One of the reasons I so love Romania, or at least the Regat, is that the Middle Ages didn't end here till the mid or late 19th century. No Reformation (outside Transylvania and the Banat), no Enlightenment.

The French Revolution did have a very delayed but very great impact, but 'liberté' was understood in the Balkans not as personal freedom but as 'national self-determination'. Fraternité, of course, meant nationalism. But in the end the French Revolution indirectly did for Romania, via its bastard offspring, Nazism and Communism.


  1. The Romanian motto: Liberte, Fraternite, Realite!

  2. I'm not sure Nazism -as an ideology - had a direct impact on Romania. Antonescu (the military dictator) was not a Nazi per se (I thought his first wife was Jewish) and he even persecuted some elements of the far right.

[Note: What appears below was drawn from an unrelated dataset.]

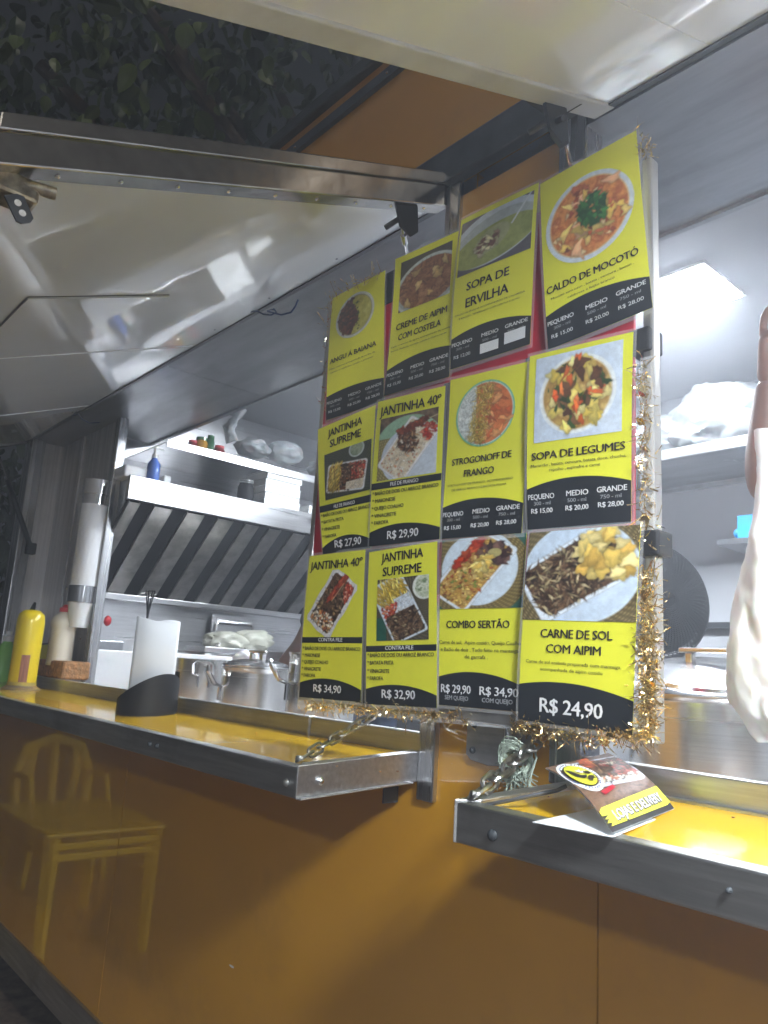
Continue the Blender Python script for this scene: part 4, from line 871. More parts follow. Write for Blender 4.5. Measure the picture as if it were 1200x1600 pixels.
for (pa_, pb_) in (((985, 522), (1021, 548)), ((995, 832), (1036, 868))):
    a = aY(*pa_, YB); b = aY(*pb_, YB); q = obj('tape_band', box(B(), (a.x, YB-.012, b.z), (b.x, YB+.03, a.z)), BLACKR, board, bevel=.004)
for (pa_, pb_) in (((586, 640), (592, 850)), ((698, 600), (703, 840)), ((606, 428), (617, 470)), ((826, 560), (829, 830)), ((574, 860), (578, 1100))):
    a = aY(*pa_, YB); b = aY(*pb_, YB); obj('tape_strip', box(B(), (min(a.x, b.x)-.004, YB-.003, b.z), (max(a.x, b.x)+.004, YB-.0005, a.z)), BLACKR, board)
obj('clear_sleeve', slab(B(), [aY(466, 1085, YB), aY(1000, 1120, YB), aY(998, 1158, YB), aY(464, 1108, YB)], (0, .0008, 0)), LAM, board)
obj('film_strip', slab(B(), [aY(1000, 560, YB-.006), aY(1020, 555, YB-.006), aY(1024, 830, YB-.006), aY(1000, 830, YB-.006)], (0, .0006, 0)), LAM, board)

RW = lambda a, b, c, y1, y2, y3, h=.024: ([('PEQUENO', .02, .29, y1, h), ('MEDIO', .41, .62, y1-.004, h), ('GRANDE', .70, .97, y1-.008, h), (a, .05, .27, y3, h*.9), (b, .40, .62, y3-.003, h*.9), (c, .71, .94, y3-.006, h*.9)], [('300 - ml', .08, .25, y2, h*.7), ('500 - ml', .42, .60, y2-.003, h*.7), ('750 - ml', .73, .92, y2-.006, h*.7)])
std = ('R$ 15,00', 'R$ 20,00', 'R$ 28,00')
bul = lambda items, vs, u1s: [('* '+t, .03, u, v, .025) for t, v, u in zip(items, vs, u1s)]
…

He saw himself as a generalissimo, like Franco or Pinochet in more recent times, but there was no Aryan supremacy element to his administration's rule, nor was there any mystic quest for living space. From what I read, he was quite pro-American (isn't that the case with every Romanian leader?) but very anti-Soviet, which was not uncommon back then, when the Soviet Union was seen much like ISIS is seen nowadays (a Middle Eastern death cult).

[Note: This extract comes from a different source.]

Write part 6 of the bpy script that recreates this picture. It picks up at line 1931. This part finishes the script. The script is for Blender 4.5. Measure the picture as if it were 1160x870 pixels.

  3. I didn't mean to imply that Antonescu was a Nazi. I meant that Hitler's decision to invade Poland, Soviet Russia etc led to Romania becoming a Communist state.

    1. If Germany hadn't invaded Russia, Russia would have attacked Germany at some point. Everyone agrees they would have gone to war eventually. Its Britain and America that led to Romania becoming communist by allying with Soviet Russia and helping to remove its main rival. Without the Western Allies the USSR would have been beaten. If Romanians have anyone to thank for Ceausescu and Pitesti prison it should be the Brits. Germany's dispute with Poland (in which Poland was arguably the much more guilty party) should have had nothing to do with Britain. The fact that they didn't simultaneously declare war on the USSR for invading Poland is undeniable proof that Poland was just a pretext for an aggressive war that certain parties in Britain and America had already decided on.

    2. I think Stalin would probably have defeated Germany without British or American help, but no one can know.